The International Bunker Industry Association (IBIA) and BIMCO on Monday (22 April) said they have signed a Memorandum of Understanding (MoU) to collaborate on some of the monumental challenges and opportunities within the areas of bunker, marine energy and maritime sectors and help facilitate shipping’s decarbonisation efforts.

The parties have agreed to leverage their respective expertise and resources to develop innovative solutions and initiatives to facilitate the transition towards cleaner fuels and efficient and sustainable shipping practices. The partnership MOU will focus on addressing the following key areas:

Research and Development: Collaborate on research initiatives, studies, and projects relevant to the bunker/marine energy industry and maritime sector.

Information Sharing: Share relevant information, publications, and data that may be beneficial to the members of both organisations.

Training and Education: Explore opportunities for joint training programs, seminars, and educational initiatives to enhance the knowledge and skills of professionals in the maritime and bunker/marine energy industry.

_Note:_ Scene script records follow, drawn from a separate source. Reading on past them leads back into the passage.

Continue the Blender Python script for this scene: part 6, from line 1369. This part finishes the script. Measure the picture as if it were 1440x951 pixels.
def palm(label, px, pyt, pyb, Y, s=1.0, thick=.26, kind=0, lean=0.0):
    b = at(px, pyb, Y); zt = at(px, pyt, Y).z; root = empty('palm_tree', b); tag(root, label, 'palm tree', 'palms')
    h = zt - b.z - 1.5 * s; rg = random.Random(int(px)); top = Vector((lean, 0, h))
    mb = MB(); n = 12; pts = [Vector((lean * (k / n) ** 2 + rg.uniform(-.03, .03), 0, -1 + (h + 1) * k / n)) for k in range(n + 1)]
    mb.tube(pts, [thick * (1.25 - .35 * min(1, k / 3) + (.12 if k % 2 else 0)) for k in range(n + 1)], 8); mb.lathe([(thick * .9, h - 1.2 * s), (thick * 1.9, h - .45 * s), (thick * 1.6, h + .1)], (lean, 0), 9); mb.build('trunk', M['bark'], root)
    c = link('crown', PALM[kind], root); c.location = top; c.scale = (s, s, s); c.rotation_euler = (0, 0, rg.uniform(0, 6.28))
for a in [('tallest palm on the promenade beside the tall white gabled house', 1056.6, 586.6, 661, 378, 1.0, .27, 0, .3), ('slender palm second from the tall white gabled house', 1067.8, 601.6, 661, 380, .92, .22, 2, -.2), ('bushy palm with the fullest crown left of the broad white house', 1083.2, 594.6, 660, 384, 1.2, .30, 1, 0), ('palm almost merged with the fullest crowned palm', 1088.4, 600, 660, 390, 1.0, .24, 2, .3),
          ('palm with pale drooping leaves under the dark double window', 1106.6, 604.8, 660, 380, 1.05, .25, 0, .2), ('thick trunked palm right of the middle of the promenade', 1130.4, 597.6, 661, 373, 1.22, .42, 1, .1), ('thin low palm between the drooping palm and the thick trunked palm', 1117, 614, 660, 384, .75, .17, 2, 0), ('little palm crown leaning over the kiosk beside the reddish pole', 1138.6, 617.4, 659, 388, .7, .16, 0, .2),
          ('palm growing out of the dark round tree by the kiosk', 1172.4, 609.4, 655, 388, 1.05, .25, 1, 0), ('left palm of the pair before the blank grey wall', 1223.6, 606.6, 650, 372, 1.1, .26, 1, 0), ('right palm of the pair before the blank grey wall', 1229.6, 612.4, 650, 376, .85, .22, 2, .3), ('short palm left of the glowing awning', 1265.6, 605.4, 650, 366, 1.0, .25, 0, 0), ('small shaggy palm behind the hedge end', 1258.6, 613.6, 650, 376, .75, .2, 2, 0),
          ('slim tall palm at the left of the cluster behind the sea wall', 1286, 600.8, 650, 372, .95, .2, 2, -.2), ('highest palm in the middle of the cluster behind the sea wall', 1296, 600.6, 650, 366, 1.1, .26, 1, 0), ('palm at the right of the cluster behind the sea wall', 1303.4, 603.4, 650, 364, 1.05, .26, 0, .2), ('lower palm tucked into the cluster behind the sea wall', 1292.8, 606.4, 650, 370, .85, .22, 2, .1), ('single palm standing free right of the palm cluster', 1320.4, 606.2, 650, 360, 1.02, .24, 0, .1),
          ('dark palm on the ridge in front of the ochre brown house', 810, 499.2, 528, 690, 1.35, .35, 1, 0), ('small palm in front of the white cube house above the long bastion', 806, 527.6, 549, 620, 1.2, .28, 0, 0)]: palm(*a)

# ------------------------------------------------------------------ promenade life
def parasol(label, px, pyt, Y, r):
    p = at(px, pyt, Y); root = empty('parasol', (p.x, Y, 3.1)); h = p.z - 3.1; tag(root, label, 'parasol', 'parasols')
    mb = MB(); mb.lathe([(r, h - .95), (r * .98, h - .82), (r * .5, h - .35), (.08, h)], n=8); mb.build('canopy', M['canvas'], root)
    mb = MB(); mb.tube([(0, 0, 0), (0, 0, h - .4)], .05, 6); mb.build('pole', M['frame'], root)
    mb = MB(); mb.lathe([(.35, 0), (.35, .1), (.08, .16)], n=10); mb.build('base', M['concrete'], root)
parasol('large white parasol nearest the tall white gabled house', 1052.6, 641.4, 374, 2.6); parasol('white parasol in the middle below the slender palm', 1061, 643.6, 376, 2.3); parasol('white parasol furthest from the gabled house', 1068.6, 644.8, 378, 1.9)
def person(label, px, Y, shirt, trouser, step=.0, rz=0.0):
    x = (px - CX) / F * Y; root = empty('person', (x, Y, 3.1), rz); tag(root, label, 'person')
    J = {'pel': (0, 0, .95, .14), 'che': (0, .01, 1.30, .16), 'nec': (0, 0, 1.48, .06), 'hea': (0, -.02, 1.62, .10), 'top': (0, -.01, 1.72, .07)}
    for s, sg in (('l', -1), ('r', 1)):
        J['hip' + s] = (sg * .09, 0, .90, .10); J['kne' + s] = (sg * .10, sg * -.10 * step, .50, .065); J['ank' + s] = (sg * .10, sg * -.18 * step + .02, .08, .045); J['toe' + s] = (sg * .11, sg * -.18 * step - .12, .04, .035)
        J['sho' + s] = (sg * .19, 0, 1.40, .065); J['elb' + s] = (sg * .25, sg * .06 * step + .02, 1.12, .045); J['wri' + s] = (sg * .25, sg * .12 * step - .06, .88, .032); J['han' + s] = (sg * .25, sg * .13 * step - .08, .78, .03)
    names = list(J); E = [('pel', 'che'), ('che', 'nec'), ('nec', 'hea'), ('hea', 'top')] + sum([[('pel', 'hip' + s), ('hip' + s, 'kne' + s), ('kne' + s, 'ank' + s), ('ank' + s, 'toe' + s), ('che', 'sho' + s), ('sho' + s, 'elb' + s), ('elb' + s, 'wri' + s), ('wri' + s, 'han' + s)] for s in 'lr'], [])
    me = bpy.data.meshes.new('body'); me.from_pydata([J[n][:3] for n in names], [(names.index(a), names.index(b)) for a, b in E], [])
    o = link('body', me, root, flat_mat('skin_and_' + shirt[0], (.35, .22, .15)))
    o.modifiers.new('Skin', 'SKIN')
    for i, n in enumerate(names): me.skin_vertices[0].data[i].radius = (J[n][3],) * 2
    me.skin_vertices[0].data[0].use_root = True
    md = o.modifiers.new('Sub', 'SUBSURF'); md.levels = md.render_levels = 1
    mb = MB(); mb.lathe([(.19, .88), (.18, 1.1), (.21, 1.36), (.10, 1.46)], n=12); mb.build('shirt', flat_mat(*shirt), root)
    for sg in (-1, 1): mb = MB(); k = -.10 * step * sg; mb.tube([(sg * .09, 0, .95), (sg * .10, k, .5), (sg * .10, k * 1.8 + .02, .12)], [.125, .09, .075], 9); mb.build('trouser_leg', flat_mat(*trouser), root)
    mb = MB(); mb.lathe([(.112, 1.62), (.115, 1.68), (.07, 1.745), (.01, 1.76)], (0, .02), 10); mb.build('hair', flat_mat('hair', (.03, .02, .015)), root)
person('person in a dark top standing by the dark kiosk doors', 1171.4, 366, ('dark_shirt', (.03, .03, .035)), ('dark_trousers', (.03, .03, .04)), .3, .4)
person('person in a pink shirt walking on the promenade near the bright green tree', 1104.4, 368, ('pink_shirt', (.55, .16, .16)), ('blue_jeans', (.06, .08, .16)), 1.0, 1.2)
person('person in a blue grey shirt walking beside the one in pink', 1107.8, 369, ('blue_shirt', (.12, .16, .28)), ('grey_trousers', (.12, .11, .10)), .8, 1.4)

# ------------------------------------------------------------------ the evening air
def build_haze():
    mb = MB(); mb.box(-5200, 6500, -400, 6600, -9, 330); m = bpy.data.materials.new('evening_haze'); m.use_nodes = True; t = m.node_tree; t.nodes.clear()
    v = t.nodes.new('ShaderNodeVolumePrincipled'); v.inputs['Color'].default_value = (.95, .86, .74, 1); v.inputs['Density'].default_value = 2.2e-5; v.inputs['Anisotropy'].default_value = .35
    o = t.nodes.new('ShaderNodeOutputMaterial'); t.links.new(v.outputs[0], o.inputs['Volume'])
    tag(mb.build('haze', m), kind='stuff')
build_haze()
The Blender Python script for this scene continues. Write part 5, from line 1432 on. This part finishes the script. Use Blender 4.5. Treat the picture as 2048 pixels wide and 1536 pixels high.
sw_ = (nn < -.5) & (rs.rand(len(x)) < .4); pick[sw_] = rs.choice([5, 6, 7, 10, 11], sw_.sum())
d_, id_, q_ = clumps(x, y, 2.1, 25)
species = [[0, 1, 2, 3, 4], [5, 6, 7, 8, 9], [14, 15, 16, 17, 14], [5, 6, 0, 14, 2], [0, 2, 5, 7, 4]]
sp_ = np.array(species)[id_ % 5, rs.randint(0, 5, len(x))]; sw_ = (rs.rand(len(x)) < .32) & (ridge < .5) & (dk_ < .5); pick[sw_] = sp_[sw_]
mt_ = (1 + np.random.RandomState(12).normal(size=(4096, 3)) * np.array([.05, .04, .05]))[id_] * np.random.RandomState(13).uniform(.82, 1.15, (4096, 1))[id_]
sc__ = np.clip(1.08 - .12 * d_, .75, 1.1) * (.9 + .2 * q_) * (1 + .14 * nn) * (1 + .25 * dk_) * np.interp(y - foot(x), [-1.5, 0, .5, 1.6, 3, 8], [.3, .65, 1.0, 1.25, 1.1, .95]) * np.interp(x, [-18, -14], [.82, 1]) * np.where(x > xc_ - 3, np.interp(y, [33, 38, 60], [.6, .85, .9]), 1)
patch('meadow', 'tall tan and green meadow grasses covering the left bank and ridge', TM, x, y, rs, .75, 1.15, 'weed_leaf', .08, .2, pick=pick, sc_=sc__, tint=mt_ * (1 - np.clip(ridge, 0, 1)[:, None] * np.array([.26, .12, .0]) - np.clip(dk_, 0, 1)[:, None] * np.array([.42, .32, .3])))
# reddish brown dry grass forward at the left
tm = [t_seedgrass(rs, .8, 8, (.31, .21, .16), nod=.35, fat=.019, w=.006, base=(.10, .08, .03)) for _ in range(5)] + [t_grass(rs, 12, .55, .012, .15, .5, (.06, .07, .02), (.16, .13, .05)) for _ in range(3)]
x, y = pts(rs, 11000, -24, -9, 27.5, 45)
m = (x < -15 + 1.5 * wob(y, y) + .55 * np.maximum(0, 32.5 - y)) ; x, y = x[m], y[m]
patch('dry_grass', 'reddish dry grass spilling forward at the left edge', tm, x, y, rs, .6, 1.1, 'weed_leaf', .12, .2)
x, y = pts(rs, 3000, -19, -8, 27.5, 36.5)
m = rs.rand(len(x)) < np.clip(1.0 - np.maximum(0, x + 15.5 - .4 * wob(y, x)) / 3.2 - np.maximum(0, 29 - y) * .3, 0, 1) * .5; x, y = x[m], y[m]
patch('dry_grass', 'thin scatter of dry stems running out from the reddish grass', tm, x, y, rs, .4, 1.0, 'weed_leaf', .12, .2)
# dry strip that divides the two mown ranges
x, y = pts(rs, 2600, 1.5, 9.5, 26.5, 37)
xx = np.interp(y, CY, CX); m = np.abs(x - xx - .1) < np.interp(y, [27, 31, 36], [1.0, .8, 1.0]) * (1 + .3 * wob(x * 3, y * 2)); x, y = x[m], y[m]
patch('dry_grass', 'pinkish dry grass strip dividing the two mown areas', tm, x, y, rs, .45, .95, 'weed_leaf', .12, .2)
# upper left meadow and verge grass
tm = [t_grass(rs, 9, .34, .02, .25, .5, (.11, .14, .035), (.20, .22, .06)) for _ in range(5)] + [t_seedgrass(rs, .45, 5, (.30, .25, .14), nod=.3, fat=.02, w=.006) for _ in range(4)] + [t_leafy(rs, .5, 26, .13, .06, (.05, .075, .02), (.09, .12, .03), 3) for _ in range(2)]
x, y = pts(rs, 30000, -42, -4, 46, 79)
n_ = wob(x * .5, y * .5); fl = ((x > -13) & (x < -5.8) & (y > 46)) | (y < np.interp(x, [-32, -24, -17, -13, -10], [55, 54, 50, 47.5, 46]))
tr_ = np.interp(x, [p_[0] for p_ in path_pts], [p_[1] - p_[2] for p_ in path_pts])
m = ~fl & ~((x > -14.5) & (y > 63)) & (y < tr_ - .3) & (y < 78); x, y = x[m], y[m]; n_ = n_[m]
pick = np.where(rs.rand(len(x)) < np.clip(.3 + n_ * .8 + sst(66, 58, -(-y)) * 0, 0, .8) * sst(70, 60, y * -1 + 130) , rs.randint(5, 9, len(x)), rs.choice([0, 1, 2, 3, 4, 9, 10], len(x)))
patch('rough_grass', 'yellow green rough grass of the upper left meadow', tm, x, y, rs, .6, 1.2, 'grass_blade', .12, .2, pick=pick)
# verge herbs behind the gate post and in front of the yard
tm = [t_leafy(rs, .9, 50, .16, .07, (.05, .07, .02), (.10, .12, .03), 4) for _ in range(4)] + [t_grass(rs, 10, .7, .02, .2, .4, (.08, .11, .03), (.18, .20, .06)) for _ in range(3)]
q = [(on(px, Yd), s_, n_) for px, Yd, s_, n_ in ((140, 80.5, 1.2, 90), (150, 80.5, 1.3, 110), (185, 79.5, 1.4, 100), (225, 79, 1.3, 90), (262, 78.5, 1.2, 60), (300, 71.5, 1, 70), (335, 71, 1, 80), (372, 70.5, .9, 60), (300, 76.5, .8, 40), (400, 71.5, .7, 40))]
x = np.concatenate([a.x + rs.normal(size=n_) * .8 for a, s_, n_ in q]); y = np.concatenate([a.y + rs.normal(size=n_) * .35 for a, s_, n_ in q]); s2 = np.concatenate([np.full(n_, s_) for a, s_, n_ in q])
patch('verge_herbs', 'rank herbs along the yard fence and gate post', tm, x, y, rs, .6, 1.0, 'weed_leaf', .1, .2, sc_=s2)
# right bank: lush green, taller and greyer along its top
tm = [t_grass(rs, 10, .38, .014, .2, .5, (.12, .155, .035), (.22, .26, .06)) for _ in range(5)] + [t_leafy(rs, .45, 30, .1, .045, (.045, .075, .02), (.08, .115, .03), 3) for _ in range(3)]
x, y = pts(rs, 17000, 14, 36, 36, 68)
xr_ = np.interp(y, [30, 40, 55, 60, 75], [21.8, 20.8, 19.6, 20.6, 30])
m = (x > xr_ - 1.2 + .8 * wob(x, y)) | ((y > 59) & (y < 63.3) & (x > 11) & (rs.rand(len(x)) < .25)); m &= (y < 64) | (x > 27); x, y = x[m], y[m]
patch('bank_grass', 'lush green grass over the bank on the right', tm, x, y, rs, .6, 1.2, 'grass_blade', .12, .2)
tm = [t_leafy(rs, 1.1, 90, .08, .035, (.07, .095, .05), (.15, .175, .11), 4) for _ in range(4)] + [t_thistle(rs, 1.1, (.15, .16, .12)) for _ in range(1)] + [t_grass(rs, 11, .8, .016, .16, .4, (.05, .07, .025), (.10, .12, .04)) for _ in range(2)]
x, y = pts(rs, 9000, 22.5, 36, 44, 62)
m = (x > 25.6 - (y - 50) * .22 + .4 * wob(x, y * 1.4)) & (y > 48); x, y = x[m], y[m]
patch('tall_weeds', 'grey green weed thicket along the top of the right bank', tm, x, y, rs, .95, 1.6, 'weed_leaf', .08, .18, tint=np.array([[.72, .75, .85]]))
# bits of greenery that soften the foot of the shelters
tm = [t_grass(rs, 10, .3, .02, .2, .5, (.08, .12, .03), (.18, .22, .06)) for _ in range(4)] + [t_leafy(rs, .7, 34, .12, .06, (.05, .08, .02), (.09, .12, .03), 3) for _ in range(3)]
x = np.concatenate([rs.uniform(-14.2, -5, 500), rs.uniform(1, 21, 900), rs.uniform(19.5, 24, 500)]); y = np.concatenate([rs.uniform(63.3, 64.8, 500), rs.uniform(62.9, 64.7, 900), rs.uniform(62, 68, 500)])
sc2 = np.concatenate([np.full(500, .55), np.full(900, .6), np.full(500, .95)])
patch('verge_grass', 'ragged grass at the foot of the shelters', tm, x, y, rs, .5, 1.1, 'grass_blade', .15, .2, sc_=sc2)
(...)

Influence: Work together on efforts to address common issues and challenges faced by the industry.

Alexander Prokopakis, Executive Director of IBIA, said: “This partnership between IBIA and BIMCO marks an important step towards addressing the pressing challenge of decarbonisation in the shipping industry. The collaboration underscores the industry’s collective commitment to navigating towards a greener future for maritime operations.”

David Loosley, BIMCO Secretary General & CEO, said: “As we work towards the checkpoints and targets of the updated GHG strategy of the IMO, working across all sectors that influence and support decarbonisation of shipping will be key. Our ships will be relying on many different fuel solutions in the process and working toward the safety and availability of those is crucial.” 

IBIA and BIMCO are committed to driving progress towards a more sustainable and environmentally responsible future for the global shipping industry.